Friday, August 9, 2013

Light in the Darkness by Lesa Cline-Ransome


Know anything about "pit schools"? Neither did I. Seems super important now that I have added one more gold nugget of history to my small collection of knowledge connected to slavery and the 1860's in the U.S. The full title of this book is Light in the Darkness: A Story About How Slaves Learned in Secret. Definitely worth shining a little light on how those enslaved learned the beginnings of how to read and write, all with the weight of life and death in their hands and minds as they sought out pit schools to study at.

Cline-Ransome has crafted a solid book here, molding the story around Rosa and her mother and the delicate, dangerous moments when they took the life-threatening risk of venturing out into the night to learn in the pit school set up by another slave.

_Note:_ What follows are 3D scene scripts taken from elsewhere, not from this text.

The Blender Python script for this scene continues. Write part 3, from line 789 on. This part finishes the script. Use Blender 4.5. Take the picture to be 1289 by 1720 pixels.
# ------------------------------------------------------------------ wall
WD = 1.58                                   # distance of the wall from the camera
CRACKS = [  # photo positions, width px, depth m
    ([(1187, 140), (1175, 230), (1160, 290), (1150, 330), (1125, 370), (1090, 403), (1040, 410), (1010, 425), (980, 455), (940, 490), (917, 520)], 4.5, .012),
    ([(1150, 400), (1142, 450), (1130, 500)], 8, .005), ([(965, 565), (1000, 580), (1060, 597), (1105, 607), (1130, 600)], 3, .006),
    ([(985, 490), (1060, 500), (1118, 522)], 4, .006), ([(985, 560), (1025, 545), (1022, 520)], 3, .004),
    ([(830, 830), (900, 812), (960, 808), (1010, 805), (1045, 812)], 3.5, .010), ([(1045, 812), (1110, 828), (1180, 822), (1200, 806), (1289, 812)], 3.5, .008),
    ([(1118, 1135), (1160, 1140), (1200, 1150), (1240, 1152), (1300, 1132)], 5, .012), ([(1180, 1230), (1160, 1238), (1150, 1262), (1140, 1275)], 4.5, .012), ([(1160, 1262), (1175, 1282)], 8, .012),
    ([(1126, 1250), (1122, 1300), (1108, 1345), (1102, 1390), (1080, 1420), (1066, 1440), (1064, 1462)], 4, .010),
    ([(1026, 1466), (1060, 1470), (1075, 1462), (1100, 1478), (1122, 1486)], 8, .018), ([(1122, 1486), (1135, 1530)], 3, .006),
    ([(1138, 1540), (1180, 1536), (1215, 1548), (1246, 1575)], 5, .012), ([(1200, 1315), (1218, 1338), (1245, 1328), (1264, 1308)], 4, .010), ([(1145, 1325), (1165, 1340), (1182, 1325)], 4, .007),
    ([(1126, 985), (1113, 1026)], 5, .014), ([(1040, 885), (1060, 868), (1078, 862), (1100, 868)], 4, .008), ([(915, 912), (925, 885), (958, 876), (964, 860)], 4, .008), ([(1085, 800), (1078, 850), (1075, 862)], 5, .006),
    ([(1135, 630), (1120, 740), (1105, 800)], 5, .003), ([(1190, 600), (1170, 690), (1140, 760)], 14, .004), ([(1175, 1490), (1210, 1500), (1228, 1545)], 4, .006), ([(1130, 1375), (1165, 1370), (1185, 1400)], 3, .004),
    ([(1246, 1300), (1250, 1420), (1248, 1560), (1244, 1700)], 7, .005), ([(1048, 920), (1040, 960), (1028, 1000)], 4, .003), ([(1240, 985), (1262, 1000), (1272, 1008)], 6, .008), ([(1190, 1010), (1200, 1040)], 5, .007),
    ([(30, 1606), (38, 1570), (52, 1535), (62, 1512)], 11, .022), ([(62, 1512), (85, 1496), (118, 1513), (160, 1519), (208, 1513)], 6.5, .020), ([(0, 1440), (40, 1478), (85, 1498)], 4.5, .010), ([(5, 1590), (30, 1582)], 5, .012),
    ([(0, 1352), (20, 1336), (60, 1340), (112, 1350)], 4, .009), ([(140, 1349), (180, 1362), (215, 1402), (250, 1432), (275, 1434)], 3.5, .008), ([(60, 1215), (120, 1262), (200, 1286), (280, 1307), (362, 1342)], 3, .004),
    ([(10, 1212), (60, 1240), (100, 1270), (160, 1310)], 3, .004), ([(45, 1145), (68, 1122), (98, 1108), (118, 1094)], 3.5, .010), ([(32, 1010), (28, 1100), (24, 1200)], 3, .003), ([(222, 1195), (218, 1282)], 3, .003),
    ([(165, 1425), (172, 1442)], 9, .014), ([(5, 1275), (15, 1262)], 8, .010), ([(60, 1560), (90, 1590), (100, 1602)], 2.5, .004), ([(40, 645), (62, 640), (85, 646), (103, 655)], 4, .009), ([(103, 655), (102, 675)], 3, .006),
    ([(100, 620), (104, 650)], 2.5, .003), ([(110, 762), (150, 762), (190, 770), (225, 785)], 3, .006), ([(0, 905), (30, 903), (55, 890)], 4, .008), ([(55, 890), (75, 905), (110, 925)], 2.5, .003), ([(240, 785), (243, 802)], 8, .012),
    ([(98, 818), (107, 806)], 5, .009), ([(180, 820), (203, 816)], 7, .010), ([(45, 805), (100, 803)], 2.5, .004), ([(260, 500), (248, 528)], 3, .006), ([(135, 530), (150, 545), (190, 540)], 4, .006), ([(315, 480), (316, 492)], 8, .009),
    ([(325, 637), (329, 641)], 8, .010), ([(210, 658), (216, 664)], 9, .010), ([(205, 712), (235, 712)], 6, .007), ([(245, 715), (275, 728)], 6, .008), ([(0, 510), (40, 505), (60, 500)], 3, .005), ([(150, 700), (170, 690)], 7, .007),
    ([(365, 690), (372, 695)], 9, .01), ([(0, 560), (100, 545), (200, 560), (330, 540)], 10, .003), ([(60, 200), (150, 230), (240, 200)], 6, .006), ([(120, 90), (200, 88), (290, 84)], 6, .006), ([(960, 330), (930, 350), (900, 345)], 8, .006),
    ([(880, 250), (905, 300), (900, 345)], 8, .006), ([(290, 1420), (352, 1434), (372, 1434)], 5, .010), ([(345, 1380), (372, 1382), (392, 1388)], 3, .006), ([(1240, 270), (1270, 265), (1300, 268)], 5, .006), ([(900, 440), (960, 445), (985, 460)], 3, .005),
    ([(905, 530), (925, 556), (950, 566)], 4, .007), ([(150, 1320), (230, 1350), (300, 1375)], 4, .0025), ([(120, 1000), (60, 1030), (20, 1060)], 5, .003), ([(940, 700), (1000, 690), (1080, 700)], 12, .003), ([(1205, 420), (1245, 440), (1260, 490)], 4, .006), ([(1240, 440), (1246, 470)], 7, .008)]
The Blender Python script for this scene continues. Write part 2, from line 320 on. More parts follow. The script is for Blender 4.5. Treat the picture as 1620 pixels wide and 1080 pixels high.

The illustrations are dark and threatening, just like the brutal slave hunters who relentlessly sought out their prey. As I read this story, my mind made connections to other books telling similar and important stories (Henry's Freedom Box, Unspoken, and Almost to Freedom LEAP to my mind along with Hush Harbor, When Thunder Comes, and Belle, The Last Mule at Gee's Bend).

I love historical fiction, and I feel this growing awareness of how I seek out historical fiction set in the 1860's about the resilient lives of slaves and the other people who collectively worked to move us past the tremendous limits of judgment. Light in the Darkness leads us one step further into knowing the truth that lay so quietly hidden beneath the ugliness of the times.